On page 9, the author writes that while deterrence worked against communism since it was state-based, Islamic fundamentalism is not state-based (except for Iran) and that the US needs a different conceptual strategy — legitimacy. It is interesting that Abdul Monem Said Aly, a renowned Egyptian, did not make the same argument when the Mubarak regime crushed — and thereby deterred — Ga’ama Islamiya activity in the 1990’s. It may also be noted that military action has also served to deter Hamas, Islamic Jihad, Al Aqsa Martyrs Brigades and others, reducing substantially the attack levels of 2000-2004. While it has not stopped all violence, to assume it had no material effect is to ignore the facts. A recent Foreign Affairs article made this point quite convincingly. (See Daniel Byman, “Do Targeted killings Work?,” Foreign Affairs, March/April 2006; Vol. 85, No. 2, pp. 95-111.) Also on page 9, the author argues that a new policy of seeking legitimacy — defined as promoting “broad acceptance of our behavior” — should be substituted for our current policy of deterrence, as opposed to working hand in hand with deterrence. This defies experience.
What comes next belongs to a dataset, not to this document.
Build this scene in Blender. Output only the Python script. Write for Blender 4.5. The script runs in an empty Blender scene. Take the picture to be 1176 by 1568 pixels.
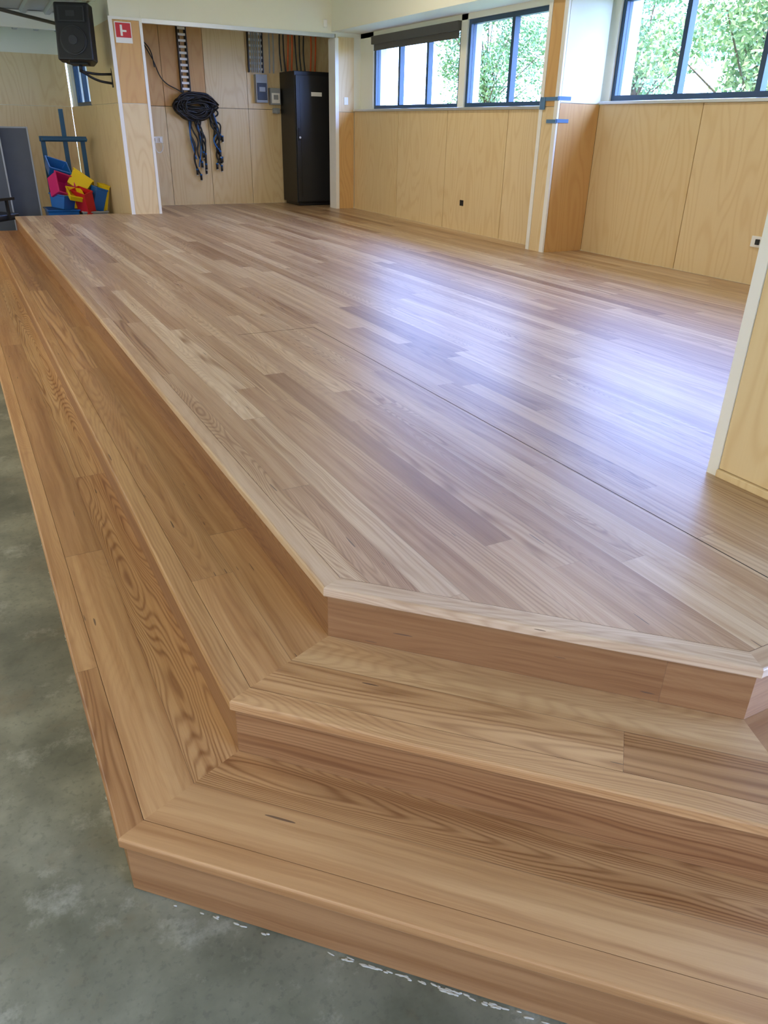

The last sentence is quite remarkable in its call for “the creation of a coalition of states united by shared values and aimed at facing the challenge of Islamic fundamentalism…” Where does Saudi Arabia fall in this new topography of shared values? It is hard to imagine a situation of ‘shared values’ as opposed to occasional ‘shared interests’ given their Wahhabi religious establishment and its funding of the global jihadist worldview.

I am concerned that this Brief falls short of the top academic standards Brandeis sets for itself.